Human Rights in the light of the Jewish Tradition – Responsibility towards Humanity

In the midst of escalating conflict and hostility in Israel and Palestine, what does faith have to say about upholding and advocating for human rights? What does action to honour and protect the human rights of all people within the Occupied Territories look like in practice? By opening up a dialogue between faiths, we’ll explore how faith can speak into the call for reconciliation, encounter and justice.

The Beckly Lecture 2023 will be delivered by Rabbi Nava Hefetz, Educational Direction of Rabbis for Human Rights. Running programmes dealing with Human Rights in Israel, the occupied territories and overseas, Rabbi Nava works with Israeli communities to expose them to the reality of the Occupation and examine its repercussions from a Jewish standpoint.
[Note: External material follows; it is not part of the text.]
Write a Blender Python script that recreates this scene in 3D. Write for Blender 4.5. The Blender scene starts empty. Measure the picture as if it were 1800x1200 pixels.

This work has included developing an interdisciplinary programme teaching human rights from a Jewish and international perspective, as well as supervising Rabbis across Israel working on human rights issues.

Rabbis for Human Rights currently runs programs supporting Palestinian farmers in the West Bank, fighting poverty and food insecurity and providing legal protection to vulnerable Palestinians in the occupied territories, as well as harnessing the teachings of the Abrahamic faiths as a means of reconciliation and understanding. 

In 2012, Rabbi Nava launched the initiative Miklat Israel (Israel’ Shelter), which aims to hide and protect African asylum seekers from Eritrea and Sudan in Israeli families. Her past work has included curating exhibitions for the Diaspora Museum, working within the Israeli education system and working as a Rabbi in Johannesburg, Pretoria and China.

Rabbi Nava will speak for around 45 minutes, followed by a chance for conversation and Q&A. The lecture will be livestreamed online as well as delivered live from the Warwick Suite at the Birmingham Hilton Metropole Hotel.

The Beckly Social Services Lecture takes place every year, as one of the fringe events at the Methodist Conference.

John Henry Beckly, a lay Wesleyan Methodist, founded the trust which is responsible for the lectures in 1926.

According to the original charter of the Beckly Trust, ‘the function of the Lectureship shall be to set forth the social implications of Christianity and to further the development of a Christian sociology and the expressions of the Christian attitude in reference to social, industrial, economic and international subjects.’